TOP / BOTTOM INDICATOR SCALE OF 1 TO 10 (Zero is a neutral reading.)
Today’s Reading: -3      
Most Recent Day with a value other than Zero: -3 on 29 July (The S&P 500 was too far ahead of its 200-day average w/sentiment, top-indicator; the S&P 500 is stretched relative to breadth; the Money Trend Indicator is stretched relative to the S&P 500.)

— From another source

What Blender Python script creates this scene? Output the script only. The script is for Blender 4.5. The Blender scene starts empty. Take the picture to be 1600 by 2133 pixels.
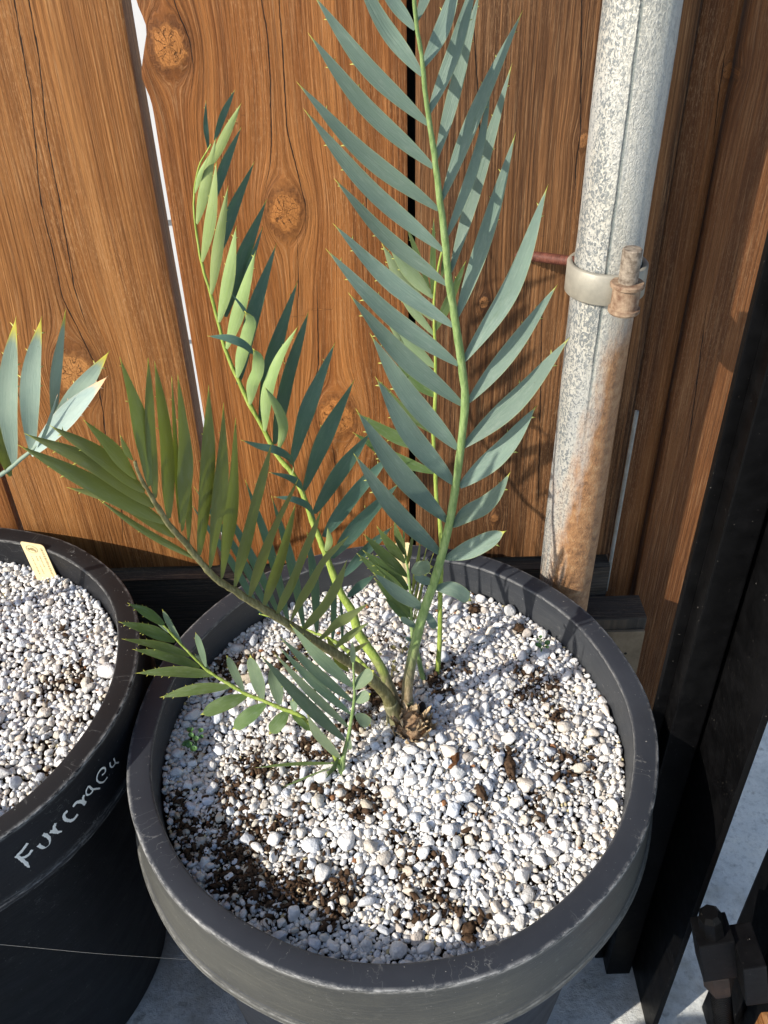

(1) +10 Max Bullish / -10 Max Bearish)
(2) -4 or below is a Sell sign. +4 or better is a Buy Sign.
 
MOMENTUM ANALYSIS:
TODAY’S RANKING OF  15 ETFs (Ranked Daily)
 
The top ranked ETF receives 100%. The rest are then ranked based on their momentum relative to the leading ETF.  While momentum isn’t stock performance per se, momentum is closely related to stock performance. For example, over the 4-months from Oct thru mid-February 2016, the number 1 ranked Financials (XLF) outperformed the S&P 500 by nearly 20%. In 2017 Technology (XLK) was ranked in the top 3 Momentum Plays for 52% of all trading days in 2017 (if I counted correctly.) XLK was up 35% on the year while the S&P 500 was up 18%.
*For additional background on the ETF ranking system see NTSM Page at…
 
TODAY’S RANKING OF THE DOW 30 STOCKS (Ranked Daily)
The top ranked stock receives 100%. The rest are then ranked based on their momentum relative to the leading stock.
*I rank the Dow 30 similarly to the ETF ranking system. For more details, see NTSM Page at…
 
MONDAY MARKET INTERNALS (NYSE DATA)
Market Internals remained NEUTRAL on the market.
Market Internals are a decent trend-following analysis of current market action but should not be used alone for short term trading. They are usually right, but they are often late.  They are most useful when they diverge from the Index.  In 2014, using these internals alone would have made a 9% return vs. 13% for the S&P 500 (in on Positive, out on Negative – no shorting).
 
Using the Short-term indicator in 2018 in SPY would have made a 5% gain instead of a 6% loss for buy-and-hold. The methodology was Buy on a POSITIVE indication and Sell on a NEGATIVE indication and stay out until the next POSITIVE indication. The back-test included 13-buys and 13-sells, or a trade every 2-weeks on average.  
 
My current stock allocation is about 55% invested in stocks as of 4 June 2019. This is based on the improved indicators 3 June and my recommendation to increase stock holdings if we saw strong buying on 4 June. As a retiree, I am conservatively positioned with a balanced portfolio.  You may be comfortable with a higher % invested in stocks – that’s OK.
 
INTERMEDIATE / LONG-TERM INDICATOR
Monday, the PRICE and VIX indicators were positive; the SENTIMENT and VOLUME indicators were neutral. Overall, the Long-Term Indicator is BUY. The indicator is designed to signal Buy after a bottom.  At this point, it just means that conditions have been bullish; I think they may be too bullish and a decline is likely to be coming.